## begin Data extract

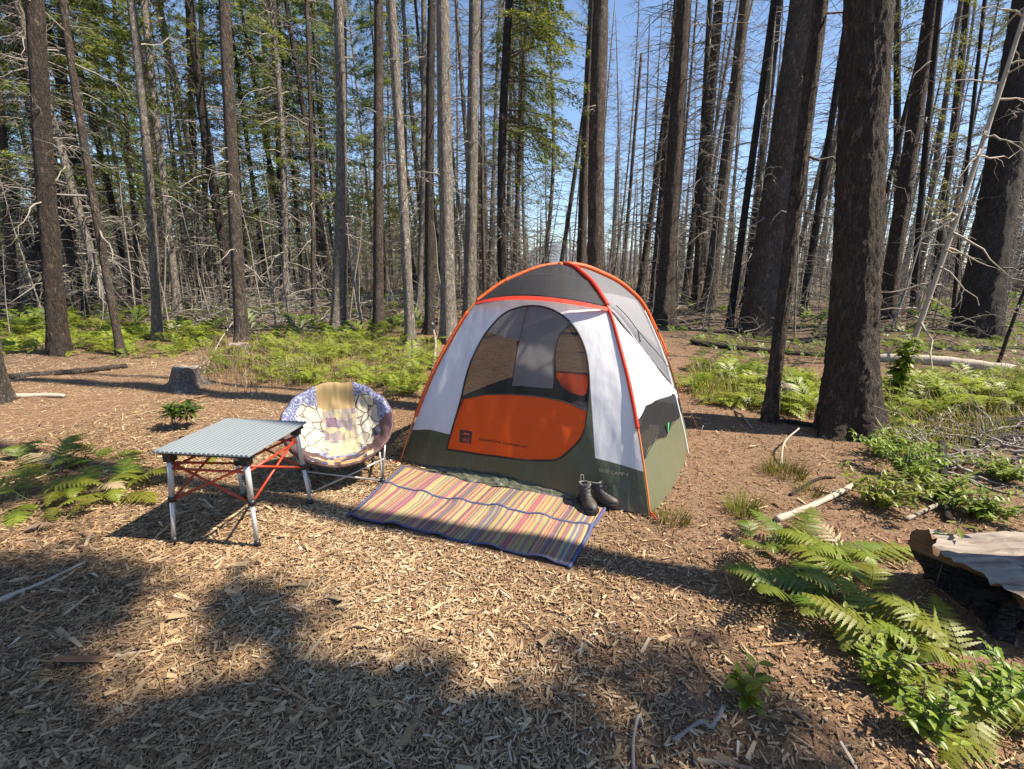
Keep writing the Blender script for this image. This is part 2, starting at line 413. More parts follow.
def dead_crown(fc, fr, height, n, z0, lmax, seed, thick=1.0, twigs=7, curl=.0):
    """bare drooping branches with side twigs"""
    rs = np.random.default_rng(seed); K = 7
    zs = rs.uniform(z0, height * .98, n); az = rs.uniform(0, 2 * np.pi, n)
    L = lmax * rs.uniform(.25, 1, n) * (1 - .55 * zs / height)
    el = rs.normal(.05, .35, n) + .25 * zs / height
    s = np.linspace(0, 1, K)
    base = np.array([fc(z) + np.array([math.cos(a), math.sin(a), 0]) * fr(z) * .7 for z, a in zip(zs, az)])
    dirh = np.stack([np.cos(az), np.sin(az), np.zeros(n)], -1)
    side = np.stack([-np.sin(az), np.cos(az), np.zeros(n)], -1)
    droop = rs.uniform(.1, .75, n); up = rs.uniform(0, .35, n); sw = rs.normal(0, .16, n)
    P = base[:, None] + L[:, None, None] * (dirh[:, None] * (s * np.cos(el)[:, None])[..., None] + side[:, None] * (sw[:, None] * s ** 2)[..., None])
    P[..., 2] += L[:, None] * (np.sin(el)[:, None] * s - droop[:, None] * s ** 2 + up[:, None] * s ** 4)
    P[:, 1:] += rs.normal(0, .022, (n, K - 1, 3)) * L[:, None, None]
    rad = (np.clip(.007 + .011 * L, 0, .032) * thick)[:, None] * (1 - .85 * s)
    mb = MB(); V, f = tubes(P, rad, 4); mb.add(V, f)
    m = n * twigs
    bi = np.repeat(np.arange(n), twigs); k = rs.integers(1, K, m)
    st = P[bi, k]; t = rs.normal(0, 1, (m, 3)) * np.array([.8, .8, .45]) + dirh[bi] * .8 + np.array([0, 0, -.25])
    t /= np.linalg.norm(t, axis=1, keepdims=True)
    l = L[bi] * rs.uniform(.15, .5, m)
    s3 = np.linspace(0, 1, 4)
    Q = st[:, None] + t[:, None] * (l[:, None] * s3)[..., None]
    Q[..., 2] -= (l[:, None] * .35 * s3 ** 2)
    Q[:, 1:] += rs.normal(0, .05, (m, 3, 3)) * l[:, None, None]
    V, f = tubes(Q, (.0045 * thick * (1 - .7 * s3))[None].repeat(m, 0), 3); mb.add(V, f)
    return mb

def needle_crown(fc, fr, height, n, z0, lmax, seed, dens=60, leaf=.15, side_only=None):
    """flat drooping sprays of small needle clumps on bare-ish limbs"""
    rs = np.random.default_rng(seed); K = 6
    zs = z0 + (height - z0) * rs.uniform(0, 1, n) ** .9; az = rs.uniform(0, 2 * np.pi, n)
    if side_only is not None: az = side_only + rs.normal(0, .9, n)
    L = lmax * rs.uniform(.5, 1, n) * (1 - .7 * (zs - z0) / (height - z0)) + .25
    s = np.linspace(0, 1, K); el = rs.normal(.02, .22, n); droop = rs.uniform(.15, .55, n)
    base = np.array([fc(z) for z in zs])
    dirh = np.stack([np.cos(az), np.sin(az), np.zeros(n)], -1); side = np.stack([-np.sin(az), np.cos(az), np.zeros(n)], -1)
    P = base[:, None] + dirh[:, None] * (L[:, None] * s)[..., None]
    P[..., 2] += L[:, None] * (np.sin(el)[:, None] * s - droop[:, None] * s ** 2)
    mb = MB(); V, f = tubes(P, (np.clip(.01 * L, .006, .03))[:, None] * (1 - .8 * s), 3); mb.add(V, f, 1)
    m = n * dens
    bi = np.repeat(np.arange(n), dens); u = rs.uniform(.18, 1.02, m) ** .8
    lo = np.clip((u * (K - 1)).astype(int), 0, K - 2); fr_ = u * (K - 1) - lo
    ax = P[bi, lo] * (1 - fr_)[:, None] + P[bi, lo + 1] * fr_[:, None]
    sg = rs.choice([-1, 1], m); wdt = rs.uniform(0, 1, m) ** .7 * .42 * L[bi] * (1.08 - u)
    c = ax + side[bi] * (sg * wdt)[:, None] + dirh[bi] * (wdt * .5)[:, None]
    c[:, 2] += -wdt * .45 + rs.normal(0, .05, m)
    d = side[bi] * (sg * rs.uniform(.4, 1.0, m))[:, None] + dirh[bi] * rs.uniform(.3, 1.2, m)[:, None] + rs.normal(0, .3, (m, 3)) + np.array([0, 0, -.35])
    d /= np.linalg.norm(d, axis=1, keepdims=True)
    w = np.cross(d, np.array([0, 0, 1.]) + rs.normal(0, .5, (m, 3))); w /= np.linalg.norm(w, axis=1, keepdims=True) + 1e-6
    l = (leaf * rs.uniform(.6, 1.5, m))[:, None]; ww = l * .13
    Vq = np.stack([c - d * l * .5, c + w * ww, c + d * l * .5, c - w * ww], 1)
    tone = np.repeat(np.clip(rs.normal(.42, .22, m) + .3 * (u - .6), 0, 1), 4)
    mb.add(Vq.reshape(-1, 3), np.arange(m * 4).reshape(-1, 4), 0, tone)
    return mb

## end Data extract
## begin Data extract

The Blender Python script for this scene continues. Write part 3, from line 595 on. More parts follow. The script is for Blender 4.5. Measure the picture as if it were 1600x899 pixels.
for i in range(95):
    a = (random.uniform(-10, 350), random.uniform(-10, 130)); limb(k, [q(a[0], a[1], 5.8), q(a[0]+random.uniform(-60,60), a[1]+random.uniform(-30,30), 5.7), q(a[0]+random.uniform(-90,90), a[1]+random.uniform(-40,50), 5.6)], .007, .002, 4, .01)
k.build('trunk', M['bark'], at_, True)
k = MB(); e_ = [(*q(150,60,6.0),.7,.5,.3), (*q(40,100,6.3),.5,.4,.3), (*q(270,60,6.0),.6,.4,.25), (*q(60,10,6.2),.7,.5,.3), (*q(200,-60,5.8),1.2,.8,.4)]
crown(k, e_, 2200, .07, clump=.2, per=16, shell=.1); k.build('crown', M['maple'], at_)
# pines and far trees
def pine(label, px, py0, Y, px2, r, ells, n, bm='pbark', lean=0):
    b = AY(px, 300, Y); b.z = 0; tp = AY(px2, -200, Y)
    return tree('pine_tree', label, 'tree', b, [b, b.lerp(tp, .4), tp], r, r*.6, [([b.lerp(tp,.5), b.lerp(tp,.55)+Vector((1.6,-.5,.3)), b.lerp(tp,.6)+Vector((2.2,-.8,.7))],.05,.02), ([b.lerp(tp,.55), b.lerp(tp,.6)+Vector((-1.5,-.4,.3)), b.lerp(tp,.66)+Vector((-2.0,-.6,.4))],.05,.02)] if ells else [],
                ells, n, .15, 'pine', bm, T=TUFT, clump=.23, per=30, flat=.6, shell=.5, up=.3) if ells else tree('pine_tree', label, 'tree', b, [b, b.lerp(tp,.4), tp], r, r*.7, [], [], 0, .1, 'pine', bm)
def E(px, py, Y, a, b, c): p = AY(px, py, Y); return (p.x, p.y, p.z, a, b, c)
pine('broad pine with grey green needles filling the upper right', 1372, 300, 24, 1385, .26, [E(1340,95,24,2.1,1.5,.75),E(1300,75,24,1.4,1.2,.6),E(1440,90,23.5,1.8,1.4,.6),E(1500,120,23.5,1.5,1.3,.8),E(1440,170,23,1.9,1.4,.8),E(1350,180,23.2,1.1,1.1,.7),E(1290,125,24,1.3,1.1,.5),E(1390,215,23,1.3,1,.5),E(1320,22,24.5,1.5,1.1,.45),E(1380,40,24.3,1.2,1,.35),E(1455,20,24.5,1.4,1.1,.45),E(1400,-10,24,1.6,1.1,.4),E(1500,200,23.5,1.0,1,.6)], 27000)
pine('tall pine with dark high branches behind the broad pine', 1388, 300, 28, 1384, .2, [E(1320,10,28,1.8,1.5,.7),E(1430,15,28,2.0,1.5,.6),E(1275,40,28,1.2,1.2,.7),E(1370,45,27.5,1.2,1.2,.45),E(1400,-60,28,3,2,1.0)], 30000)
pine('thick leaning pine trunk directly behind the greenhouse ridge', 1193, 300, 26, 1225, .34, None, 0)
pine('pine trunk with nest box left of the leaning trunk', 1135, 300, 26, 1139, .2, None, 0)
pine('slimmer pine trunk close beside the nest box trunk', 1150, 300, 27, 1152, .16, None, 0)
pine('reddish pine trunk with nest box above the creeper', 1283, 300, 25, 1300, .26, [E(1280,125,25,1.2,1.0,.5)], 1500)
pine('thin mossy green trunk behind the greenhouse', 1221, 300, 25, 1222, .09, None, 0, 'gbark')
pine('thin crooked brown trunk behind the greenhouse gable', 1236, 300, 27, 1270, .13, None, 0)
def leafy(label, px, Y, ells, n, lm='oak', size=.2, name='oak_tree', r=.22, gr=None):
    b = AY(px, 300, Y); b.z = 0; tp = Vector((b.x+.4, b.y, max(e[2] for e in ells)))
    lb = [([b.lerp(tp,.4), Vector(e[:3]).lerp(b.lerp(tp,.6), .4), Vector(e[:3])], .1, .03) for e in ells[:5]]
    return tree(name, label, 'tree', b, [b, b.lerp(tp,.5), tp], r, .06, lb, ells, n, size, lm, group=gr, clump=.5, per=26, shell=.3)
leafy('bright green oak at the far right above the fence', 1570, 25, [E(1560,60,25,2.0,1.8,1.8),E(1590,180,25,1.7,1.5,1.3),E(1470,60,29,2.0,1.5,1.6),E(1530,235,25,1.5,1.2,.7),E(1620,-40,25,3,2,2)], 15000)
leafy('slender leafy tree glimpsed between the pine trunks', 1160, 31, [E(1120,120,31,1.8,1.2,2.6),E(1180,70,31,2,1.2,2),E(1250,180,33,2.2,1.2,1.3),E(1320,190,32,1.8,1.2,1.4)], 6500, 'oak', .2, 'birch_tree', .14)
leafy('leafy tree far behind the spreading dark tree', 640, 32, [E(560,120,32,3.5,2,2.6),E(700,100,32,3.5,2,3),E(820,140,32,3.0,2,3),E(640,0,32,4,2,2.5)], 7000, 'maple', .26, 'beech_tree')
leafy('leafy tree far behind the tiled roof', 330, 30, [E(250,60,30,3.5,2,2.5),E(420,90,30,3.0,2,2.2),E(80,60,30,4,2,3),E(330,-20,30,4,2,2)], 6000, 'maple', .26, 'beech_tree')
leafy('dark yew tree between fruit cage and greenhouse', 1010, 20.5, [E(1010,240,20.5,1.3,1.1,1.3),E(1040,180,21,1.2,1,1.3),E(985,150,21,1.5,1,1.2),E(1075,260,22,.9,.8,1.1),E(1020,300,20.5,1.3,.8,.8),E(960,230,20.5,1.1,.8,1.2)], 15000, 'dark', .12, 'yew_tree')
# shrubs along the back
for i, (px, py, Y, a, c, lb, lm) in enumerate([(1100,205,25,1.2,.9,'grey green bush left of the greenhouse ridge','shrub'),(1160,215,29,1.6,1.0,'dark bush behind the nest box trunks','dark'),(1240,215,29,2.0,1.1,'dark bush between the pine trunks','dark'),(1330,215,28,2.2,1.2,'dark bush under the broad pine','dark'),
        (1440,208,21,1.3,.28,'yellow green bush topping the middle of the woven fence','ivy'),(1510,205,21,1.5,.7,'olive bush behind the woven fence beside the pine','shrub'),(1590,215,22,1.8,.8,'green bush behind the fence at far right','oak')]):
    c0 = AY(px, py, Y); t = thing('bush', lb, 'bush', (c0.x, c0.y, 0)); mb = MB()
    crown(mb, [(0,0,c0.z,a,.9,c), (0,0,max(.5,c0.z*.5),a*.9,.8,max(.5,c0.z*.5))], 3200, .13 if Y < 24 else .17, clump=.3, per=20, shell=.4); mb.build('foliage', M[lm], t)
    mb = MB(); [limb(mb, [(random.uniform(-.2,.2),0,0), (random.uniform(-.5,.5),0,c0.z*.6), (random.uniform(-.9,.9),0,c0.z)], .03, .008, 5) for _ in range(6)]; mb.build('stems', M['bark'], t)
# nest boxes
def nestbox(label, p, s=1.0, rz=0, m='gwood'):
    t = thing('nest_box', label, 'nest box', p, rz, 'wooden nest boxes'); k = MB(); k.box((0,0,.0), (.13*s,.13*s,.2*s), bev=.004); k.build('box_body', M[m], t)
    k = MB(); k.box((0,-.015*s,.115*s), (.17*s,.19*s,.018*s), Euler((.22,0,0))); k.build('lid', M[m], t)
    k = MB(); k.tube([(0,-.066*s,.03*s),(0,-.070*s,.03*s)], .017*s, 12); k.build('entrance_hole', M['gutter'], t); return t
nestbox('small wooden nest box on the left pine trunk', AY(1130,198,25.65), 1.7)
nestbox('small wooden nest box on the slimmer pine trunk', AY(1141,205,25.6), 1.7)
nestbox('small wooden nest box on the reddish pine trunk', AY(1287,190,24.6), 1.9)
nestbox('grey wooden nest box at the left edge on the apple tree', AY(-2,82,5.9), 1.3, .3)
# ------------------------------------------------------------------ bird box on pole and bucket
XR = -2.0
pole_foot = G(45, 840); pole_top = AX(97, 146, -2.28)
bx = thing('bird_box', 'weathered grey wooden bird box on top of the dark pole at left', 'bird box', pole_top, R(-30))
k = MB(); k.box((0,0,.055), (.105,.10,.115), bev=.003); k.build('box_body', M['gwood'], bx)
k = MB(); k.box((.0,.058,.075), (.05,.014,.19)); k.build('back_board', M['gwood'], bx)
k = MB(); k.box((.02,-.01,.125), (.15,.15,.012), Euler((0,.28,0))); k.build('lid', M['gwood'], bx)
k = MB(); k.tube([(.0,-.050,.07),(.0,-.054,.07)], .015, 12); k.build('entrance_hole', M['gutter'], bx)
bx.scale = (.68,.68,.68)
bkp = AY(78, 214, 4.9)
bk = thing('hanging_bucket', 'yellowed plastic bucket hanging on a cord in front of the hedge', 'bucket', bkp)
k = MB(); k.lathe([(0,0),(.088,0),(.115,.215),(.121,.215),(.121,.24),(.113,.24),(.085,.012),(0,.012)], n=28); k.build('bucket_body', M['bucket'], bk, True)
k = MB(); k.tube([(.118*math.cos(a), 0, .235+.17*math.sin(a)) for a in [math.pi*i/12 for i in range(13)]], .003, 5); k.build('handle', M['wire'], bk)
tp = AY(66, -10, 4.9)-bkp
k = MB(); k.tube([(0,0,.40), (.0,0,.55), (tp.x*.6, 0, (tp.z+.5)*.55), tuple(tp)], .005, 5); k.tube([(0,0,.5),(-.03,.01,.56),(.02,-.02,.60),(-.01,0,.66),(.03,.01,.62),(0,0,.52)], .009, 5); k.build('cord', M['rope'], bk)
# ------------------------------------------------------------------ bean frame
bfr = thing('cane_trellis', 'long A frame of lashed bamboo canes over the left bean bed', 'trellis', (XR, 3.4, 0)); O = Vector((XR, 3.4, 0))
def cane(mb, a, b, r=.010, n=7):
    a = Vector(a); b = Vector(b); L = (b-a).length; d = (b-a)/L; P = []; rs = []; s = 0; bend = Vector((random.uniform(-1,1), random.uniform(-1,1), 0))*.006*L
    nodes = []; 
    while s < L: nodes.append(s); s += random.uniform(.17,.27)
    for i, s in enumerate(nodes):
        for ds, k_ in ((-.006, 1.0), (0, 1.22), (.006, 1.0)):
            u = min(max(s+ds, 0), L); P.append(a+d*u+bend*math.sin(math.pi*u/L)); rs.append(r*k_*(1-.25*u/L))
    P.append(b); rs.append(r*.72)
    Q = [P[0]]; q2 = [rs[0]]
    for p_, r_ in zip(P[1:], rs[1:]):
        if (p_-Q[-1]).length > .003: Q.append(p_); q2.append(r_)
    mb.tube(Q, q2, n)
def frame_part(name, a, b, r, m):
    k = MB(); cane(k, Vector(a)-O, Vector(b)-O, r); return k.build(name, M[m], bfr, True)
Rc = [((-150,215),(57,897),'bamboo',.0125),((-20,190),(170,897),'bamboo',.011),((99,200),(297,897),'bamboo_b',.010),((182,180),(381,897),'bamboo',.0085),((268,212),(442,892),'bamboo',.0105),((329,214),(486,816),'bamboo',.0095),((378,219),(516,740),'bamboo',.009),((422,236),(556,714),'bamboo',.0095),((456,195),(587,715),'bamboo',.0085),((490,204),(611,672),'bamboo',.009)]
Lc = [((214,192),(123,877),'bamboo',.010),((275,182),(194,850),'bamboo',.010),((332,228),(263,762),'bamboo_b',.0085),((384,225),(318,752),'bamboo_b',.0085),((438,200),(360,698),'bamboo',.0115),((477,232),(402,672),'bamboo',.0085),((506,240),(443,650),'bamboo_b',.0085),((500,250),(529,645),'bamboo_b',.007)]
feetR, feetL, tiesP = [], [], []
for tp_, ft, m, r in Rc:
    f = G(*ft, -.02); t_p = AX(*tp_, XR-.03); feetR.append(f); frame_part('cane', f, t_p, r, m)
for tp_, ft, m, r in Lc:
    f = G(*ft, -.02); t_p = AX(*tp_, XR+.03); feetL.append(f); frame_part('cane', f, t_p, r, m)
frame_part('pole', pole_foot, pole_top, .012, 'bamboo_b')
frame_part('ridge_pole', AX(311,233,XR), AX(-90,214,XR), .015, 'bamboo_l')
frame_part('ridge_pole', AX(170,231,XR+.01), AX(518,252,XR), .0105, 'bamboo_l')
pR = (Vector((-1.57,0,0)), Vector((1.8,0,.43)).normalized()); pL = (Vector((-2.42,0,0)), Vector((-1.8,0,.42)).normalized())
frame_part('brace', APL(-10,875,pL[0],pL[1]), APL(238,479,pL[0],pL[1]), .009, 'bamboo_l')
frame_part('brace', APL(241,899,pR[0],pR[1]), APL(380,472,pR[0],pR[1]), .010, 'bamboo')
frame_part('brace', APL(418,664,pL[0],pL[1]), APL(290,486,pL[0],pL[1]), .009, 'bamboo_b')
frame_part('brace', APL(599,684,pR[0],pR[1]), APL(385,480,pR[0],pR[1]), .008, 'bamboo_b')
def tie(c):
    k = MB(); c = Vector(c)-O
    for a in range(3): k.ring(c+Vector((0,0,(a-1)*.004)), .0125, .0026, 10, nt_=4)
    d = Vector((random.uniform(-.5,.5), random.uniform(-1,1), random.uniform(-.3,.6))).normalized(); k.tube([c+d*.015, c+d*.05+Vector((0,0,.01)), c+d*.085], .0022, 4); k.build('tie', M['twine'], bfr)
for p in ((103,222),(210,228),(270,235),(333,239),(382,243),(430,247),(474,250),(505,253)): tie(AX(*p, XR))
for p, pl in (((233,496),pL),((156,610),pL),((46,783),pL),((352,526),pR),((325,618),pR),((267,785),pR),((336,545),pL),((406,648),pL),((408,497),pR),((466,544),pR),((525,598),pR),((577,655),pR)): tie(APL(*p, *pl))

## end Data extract

Exercise task> Where a line above holds the string "parts", show that line.

Answer for the task>
Keep writing the Blender script for this image. This is part 2, starting at line 413. More parts follow.
The Blender Python script for this scene continues. Write part 3, from line 595 on. More parts follow. The script is for Blender 4.5. Measure the picture as if it were 1600x899 pixels.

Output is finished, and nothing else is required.